Home values fall in the US for first time in seven years

The median value of a home in the United States fell by 0.1% in April month on month to $226,800, the first fall in seven years, the latest index report shows.

Year on year the median home value has grown 6.1%, the fourth straight month of slowing appreciation on an annual basis, according to the figures from real estate firm Zillow.

However, rents are rising. The median US rent in April was $1,477, up 2.6% from this time last year. This is the sixth straight month that rent prices have grown.

The decline in home values was led primarily by large West Coast markets and comes after 85 straight months of gains that brought home values to record highs.
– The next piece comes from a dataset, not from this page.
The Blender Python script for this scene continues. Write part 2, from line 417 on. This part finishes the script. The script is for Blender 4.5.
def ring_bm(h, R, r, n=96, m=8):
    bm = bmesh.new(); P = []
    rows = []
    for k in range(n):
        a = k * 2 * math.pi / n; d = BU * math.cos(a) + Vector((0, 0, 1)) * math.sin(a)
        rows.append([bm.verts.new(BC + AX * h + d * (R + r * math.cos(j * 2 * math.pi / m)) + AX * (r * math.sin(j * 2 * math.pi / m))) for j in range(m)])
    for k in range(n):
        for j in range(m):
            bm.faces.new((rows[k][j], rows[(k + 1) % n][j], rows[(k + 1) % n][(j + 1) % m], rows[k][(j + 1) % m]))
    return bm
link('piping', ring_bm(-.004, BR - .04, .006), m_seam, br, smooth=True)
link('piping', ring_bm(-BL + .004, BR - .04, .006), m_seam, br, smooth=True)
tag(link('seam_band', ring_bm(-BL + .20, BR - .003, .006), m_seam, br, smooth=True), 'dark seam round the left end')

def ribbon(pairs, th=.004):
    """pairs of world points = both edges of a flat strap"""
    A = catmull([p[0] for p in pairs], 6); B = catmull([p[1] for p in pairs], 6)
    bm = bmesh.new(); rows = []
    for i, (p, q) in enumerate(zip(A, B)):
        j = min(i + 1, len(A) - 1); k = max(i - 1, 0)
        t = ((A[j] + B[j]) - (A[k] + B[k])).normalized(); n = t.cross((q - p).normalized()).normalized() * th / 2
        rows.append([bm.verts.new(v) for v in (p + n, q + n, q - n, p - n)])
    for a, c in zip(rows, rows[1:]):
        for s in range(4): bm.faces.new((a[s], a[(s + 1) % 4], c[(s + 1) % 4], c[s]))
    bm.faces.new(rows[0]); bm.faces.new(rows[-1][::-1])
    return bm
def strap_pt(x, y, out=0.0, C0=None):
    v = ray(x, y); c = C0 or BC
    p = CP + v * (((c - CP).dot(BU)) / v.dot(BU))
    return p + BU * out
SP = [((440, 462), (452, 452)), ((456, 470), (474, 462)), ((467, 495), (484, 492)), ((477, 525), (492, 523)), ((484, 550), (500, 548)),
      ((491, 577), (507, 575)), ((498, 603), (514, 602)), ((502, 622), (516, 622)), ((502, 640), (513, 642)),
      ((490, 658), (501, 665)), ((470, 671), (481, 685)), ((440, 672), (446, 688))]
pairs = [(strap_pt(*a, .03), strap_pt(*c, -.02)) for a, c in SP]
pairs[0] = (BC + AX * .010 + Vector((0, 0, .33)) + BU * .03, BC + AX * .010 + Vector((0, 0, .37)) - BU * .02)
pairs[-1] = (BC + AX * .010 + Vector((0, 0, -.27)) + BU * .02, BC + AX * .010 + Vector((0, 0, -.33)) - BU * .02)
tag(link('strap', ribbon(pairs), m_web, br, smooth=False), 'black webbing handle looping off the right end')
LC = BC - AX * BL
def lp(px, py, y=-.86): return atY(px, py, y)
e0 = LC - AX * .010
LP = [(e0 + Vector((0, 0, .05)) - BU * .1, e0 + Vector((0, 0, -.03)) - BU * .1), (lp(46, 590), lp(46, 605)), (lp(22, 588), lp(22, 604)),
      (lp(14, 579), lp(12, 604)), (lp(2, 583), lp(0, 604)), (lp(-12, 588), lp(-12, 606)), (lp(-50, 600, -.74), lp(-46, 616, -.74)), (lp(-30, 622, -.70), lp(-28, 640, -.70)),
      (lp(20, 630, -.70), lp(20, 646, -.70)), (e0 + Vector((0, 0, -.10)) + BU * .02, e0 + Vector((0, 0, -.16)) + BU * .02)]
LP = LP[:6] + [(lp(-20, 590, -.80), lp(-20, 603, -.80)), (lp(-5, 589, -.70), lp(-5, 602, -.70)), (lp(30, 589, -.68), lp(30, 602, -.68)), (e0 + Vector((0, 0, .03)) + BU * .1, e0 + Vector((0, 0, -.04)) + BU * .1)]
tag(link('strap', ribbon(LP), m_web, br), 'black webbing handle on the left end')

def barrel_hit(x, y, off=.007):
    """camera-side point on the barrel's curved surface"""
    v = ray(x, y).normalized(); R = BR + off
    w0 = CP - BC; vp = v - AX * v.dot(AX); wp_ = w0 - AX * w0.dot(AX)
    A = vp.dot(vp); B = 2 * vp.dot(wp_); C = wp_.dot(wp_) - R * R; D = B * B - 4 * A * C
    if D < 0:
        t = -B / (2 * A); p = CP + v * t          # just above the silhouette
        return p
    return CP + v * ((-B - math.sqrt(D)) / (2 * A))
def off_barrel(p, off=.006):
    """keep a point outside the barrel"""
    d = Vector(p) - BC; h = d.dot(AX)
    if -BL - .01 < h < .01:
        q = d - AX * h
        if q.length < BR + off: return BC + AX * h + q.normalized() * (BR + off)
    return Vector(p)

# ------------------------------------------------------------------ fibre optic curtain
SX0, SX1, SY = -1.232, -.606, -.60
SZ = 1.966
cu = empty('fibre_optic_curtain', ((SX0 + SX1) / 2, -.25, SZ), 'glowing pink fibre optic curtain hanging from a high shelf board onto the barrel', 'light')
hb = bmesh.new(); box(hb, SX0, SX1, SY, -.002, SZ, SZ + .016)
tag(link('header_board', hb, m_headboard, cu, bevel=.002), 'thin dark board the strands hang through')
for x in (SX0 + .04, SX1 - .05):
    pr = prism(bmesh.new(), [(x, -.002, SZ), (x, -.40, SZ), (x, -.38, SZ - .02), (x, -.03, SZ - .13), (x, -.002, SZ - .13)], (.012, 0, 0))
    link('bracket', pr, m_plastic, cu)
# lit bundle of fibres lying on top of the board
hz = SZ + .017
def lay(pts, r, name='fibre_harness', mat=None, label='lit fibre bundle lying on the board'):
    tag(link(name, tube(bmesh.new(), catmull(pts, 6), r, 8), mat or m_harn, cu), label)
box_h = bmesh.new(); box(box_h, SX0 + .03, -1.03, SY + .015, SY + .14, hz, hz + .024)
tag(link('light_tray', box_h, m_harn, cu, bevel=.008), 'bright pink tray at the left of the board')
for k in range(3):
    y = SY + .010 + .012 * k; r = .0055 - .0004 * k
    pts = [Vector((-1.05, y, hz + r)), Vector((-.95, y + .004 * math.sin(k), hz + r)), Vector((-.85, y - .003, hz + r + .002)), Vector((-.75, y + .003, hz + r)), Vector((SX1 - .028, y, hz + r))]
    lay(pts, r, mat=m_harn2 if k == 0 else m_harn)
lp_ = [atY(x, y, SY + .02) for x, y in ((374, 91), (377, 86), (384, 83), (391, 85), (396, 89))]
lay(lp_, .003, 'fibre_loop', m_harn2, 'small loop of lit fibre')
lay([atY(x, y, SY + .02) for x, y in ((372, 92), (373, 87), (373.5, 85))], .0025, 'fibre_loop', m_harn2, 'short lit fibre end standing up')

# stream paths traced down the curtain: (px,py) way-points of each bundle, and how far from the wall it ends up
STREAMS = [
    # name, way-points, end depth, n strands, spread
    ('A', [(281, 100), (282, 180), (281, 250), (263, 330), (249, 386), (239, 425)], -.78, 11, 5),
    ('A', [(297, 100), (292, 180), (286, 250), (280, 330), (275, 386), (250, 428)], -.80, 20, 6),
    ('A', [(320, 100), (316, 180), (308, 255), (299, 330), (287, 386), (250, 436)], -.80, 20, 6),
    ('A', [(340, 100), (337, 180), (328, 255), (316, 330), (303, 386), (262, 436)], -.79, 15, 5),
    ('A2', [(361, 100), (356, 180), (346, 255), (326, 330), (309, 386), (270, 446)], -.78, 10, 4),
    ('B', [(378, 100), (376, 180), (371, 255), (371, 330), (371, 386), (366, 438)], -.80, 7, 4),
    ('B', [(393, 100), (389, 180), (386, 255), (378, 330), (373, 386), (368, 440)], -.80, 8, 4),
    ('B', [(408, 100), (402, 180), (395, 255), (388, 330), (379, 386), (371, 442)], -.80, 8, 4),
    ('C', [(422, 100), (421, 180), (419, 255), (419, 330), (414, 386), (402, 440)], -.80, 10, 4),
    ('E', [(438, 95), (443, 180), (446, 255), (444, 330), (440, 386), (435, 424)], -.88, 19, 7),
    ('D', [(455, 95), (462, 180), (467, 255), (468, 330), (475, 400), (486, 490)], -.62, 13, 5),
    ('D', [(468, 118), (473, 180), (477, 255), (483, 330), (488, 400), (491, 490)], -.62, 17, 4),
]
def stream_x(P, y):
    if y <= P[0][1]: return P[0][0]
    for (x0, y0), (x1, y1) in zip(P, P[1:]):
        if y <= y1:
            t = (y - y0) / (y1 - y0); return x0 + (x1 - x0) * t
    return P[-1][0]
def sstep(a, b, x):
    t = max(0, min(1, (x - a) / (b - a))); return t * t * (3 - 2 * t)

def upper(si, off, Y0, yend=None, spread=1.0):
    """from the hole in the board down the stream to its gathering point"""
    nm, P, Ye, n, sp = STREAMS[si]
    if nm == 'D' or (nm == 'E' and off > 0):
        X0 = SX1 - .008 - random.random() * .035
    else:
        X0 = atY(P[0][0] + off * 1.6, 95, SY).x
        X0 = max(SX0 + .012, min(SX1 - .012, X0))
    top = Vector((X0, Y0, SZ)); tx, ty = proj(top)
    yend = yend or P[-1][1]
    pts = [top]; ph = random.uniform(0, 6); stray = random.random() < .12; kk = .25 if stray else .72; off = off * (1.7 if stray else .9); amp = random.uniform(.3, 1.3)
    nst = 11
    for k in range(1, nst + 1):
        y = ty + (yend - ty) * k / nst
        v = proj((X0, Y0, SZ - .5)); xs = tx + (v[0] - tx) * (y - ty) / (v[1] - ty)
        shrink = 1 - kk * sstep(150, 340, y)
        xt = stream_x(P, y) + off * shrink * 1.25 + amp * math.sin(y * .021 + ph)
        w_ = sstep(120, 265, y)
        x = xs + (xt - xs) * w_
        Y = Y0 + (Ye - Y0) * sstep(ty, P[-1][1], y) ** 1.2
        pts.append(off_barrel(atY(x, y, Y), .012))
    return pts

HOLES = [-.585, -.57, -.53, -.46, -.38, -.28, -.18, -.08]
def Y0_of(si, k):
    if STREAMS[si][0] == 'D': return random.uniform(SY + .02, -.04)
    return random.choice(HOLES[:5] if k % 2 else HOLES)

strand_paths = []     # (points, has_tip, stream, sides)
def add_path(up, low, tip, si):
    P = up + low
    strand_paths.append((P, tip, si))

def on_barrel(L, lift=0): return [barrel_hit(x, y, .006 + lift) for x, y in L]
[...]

Property prices have experienced declines only twice over the past few decades: during the recession of the early 1990s and the recession and housing crisis in the late 2000s.

Home values fell in 32 of the 35 largest housing markets over April and remained flat in two others. Riverside in California was the only large market that saw its home values appreciate during the month.

But this downturn has been a longer-term trend in other large California markets with prices down in at least each of the previous three months in San Jose, San Francisco, San Diego and Los Angeles.

‘The widespread decline in home value growth in April, the first in many years, will turn heads. But it’s too early to say if we’ve hit another national home value peak and are at the beginning of a sustained downturn, or if this is just a bump in the road,’ said Zillow director of economic research Skylar Olsen.

‘Month on month numbers are volatile, and this small decline could reverse itself before the year is out and before national home values go negative on a year on year basis. That said, the likelihood that home values have peaked in several local markets is real. The price correction in these areas should continue after years of significant home value growth that substantially outpaced income growth,’ Olsen added.}

Zillow says that home values have likely to have peaked in Los Angeles, Philadelphia, Houston, Miami, Boston, San Francisco, Seattle, San Diego, St. Louis, Tampa, Baltimore, Pittsburgh, Portland and San Jose.

Rent prices continued to accelerate, growing for the sixth consecutive month. The median rent rose 2.6% on an annual basis to $1,477. Rents grew the fastest in Las Vegas, up 7.8%, Phoenix up 6.7% and Orlando up 6.4%.

Inventory fell 1.7% year on year. Washington D.C. has seen the most significant drop, with 31.7% fewer homes for sale than this time a year ago. Despite the drop nationally, for sale inventory has grown significantly in expensive West Coast markets of San Jose, Seattle and San Francisco and Zillow says this is due to the cooling in demand rather than a flood of new listings.